De bon matin ce dimanche, Philémon a descendu son pad, ses Ninja et sa besace contenant un sandwich au camembert et un thermos de thé, et en charge sa Méjeane Peunault. Pratiquant avec joie l’auto-partage, il passe prendre Aristide vers la Bastille, et hop, cap sur le Cuvier.
Une heure plus tard, les voici à pied d’œuvre. Après quelques blocs et une pause casse—croûte méritée, Philémon et Aristide remontent dans la Méjeane pour aller faire un tour vers l’Isatis, où ils ont chacun un projet.
La nuit arrivant, ils remettent le cap sur Paris. Un dimanche soir, il faut s’y attendre, l’A6 est bouchée, ils mettront plus de deux heures à arriver.
Faisons ensemble un rapide bilan tempo-écolo-financier de la journée de Philémon et Aristide. Ils ont parcouru avec la Méjeane de Philémon environ 150 Km, ce qui représente environ :
- 10 litres d’essence (soit environ 10 euros en diesel, 13 euros en essence)

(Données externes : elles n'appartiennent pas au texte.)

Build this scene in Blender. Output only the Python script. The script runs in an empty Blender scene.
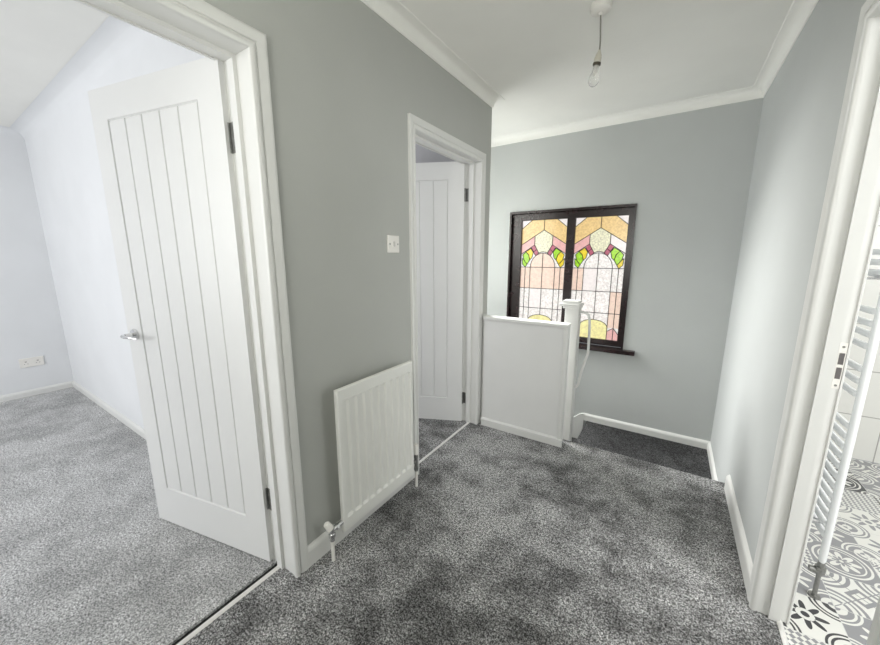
import bpy, bmesh, math, random
from mathutils import Vector, Matrix
random.seed(4)
C = bpy.context.scene.collection
PI = math.pi

# ---------------------------------------------------------------- node helpers
def new_mat(name):
    m = bpy.data.materials.new(name); m.use_nodes = True
    nt = m.node_tree
    return m, nt, nt.nodes['Principled BSDF']
def noise(nt, scale, detail=2.0, rough=0.5, coord='Object', stretch=None):
    tc = nt.nodes.new('ShaderNodeTexCoord'); n = nt.nodes.new('ShaderNodeTexNoise')
    n.inputs['Scale'].default_value = scale; n.inputs['Detail'].default_value = detail; n.inputs['Roughness'].default_value = rough
    if stretch:
        mp = nt.nodes.new('ShaderNodeMapping'); mp.inputs['Scale'].default_value = stretch
        nt.links.new(tc.outputs[coord], mp.inputs['Vector']); nt.links.new(mp.outputs[0], n.inputs['Vector'])
    else: nt.links.new(tc.outputs[coord], n.inputs['Vector'])
    return n
def ramp(nt, src, stops):
    r = nt.nodes.new('ShaderNodeValToRGB'); e = r.color_ramp.elements
    e[0].position, e[0].color = stops[0][0], (*stops[0][1], 1); e[1].position, e[1].color = stops[-1][0], (*stops[-1][1], 1)
    for p, c in stops[1:-1]:
        x = e.new(p); x.color = (*c, 1)
    nt.links.new(src, r.inputs['Fac']); return r
def bump(nt, src, bsdf, strength, dist):
    b = nt.nodes.new('ShaderNodeBump'); b.inputs['Strength'].default_value = strength; b.inputs['Distance'].default_value = dist
    nt.links.new(src, b.inputs['Height']); nt.links.new(b.outputs[0], bsdf.inputs['Normal'])
def simple(name, col, rough=0.5, metal=0.0, var=0.03, scale=6.0, bmp=0.0, bscale=60.0, spec=None):
    m, nt, b = new_mat(name)
    n = noise(nt, scale, 3)
    lo = tuple(c * (1 - var) for c in col); hi = tuple(min(1, c * (1 + var)) for c in col)
    r = ramp(nt, n.outputs['Fac'], [(0.3, lo), (0.7, hi)])
    nt.links.new(r.outputs[0], b.inputs['Base Color'])
    b.inputs['Roughness'].default_value = rough; b.inputs['Metallic'].default_value = metal
    if spec is not None: b.inputs['Specular IOR Level'].default_value = spec
    if bmp:
        n2 = noise(nt, bscale, 4, 0.6); bump(nt, n2.outputs['Fac'], b, bmp, 0.002)
    return m
def mth(nt, op, a, b=None, c=None):
    n = nt.nodes.new('ShaderNodeMath'); n.operation = op
    for i, v in enumerate((a, b, c)):
        if v is None: continue
        if isinstance(v, (int, float)): n.inputs[i].default_value = v
        else: nt.links.new(v, n.inputs[i])
    return n.outputs[0]

M = {}
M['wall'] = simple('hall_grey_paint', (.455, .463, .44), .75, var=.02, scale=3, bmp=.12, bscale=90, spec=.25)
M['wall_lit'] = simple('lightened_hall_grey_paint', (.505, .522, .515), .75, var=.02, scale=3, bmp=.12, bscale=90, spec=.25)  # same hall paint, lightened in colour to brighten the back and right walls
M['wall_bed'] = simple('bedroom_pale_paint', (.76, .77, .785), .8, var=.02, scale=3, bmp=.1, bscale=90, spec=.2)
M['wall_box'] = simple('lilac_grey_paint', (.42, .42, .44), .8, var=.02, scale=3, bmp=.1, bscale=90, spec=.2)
M['ceil'] = simple('ceiling_white', (.86, .855, .82), .85, var=.015, scale=4, bmp=.25, bscale=35, spec=.15)
M['gloss'] = simple('white_satin_woodwork', (.72, .72, .70), .35, var=.01, scale=5, bmp=.03, bscale=30)
M['door'] = simple('white_door_paint', (.73, .73, .72), .42, var=.01, scale=5, bmp=.05, bscale=120)
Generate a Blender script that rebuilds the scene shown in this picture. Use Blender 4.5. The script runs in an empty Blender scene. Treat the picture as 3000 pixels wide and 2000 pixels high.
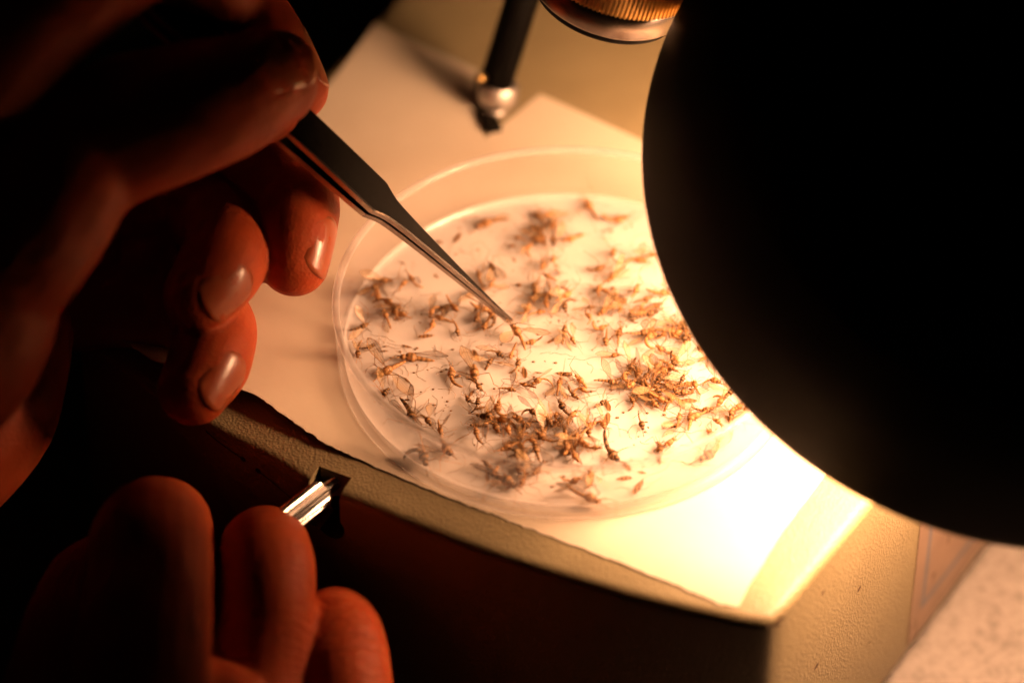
import bpy, bmesh, math, random
import numpy as np
from mathutils import Vector, Matrix
from mathutils.bvhtree import BVHTree
from mathutils.geometry import delaunay_2d_cdt

S = 0.001                                   # everything is written in millimetres, 1 unit = 1 m
scene = bpy.context.scene
COL = scene.collection
rng = random.Random(11)
V3 = lambda *a: np.array(a, float)

# ------------------------------------------------------------------ camera
ELEV = math.radians(43.87)                  # the camera looks down at the stage by this angle
D0 = 409.5                                  # mm from lens to the middle of the dish
FPX = 6250.0                                # focal length in pixels of a 3000 px wide frame (75 mm lens)
N_ = V3(0, -math.cos(ELEV), math.sin(ELEV))     # from the dish towards the camera
U_ = V3(0, math.sin(ELEV), math.cos(ELEV))
R_ = V3(1, 0, 0)
CAM = N_ * D0 - R_ * (164 / FPX * D0) + U_ * (22 / FPX * D0)

def P(px, py, t):
    """a point that lies t mm nearer to the camera than the middle of the dish"""
    d = D0 - t
    return CAM - N_ * d + R_ * ((px - 1500) / FPX * d) + U_ * ((1000 - py) / FPX * d)
def G(px, py, z):
    """a point at height z"""
    v = -N_ + R_ * ((px - 1500) / FPX) + U_ * ((1000 - py) / FPX)
    return CAM + v * ((z - CAM[2]) / v[2])

cam_d = bpy.data.cameras.new('camera'); cam = bpy.data.objects.new('camera', cam_d); COL.objects.link(cam)
cam_d.lens = 75; cam_d.sensor_width = 36; cam_d.clip_start = 0.01; cam_d.clip_end = 20
cam.matrix_world = Matrix(((R_[0], U_[0], N_[0], CAM[0]*S), (R_[1], U_[1], N_[1], CAM[1]*S), (R_[2], U_[2], N_[2], CAM[2]*S), (0, 0, 0, 1)))
cam_d.dof.use_dof = True; cam_d.dof.focus_distance = (D0 - 12) * S; cam_d.dof.aperture_fstop = 5.6
scene.camera = cam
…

- 200 g/km * 150 km = 30 kg de CO2
- 3 heures assis entre plastique et métal, à écouter Rire et Chansons (vaut mieux ca que les blagues belges d’Aristide…), pour environ 6 heures sur place.
- 32 euros d’amortissement de voiture
- un cocktail savoureux d’oxydes d’azote, de dioxyde de soufre, d’oxydes de carbones et diverses autres gâteries…
- une participation active au trafic parisien qui, aux dernières nouvelles, n’a pas vraiment besoin qu’on l’aide à grandir : l’ADEME précise que les transports sont responsables de 27% des rejets de gaz à effet de serre (35% du CO2), 70% des particules et 40% des oxydes d’azote. On ajoute à ça 80% du bruit (toujours selon l’ADEME).
Nous en avions déjà parlé, mais un petit rappel ne fait pas de mal : un hectare de forêt fixe environ 1,4 tonnes de CO2 par an. Or, la forêt de Fontainebleau couvre environ 28000 ha, elle fixe par conséquent environ 40000 tonnes de CO2 par an. Ca paraît beaucoup, hein ? Attendez voir…
40000 tonnes par an, ça nous laisse 110 tonnes par jour, soit ce qu’une voiture émet sur 65 000 km… ou ce que 4300 voitures émettent sur 15 km, la distance moyenne domicile-travail selon l’ADEME. Ce qui ne permet même pas, et de loin, à l’ensemble des Bellifontains d’aller travailler en voiture de manière soutenable.
Il faudra donc que notre cher Philémon trouve ailleurs le demi hectare nécessaire au traitement du CO2 généré par ses 2 séances mensuelles, la forêt de Fontainebleau étant déjà surchargée par les dépenses locales.
Philémon a plus d’un tour dans sa besace…
Notre Philémon, un fan de la première heure de cette chronique, a tout de suite compris où je voulais en venir, c’est donc gaillardement qu’il a pris la résolution de changer sa manière de faire, et qu’il se rend désormais à Bleau suivant le protocole suivant :
De bon matin ce dimanche, Philémon a descendu son pad et ses sacoches contenant ses Ninja, un sandwich au Camembert de Normandie AOC et un thermos de chicorée, et le voilà parti sur son vélo vers la gare de Lyon. Il y retrouve Noémie, arrivée avec son vélo de Maisons-Laffitte par le RER A.
Ils embarquent tout ça dans le train de 8h22 direction la Gare de Fontainbleau (en pestant un peu contre la SNCF qui n’aide pas beaucoup les vélos), où ils arrivent 40 minutes plus tard. Parfois, ils descendent un peu avant, à la gare de Bois-le-Roi.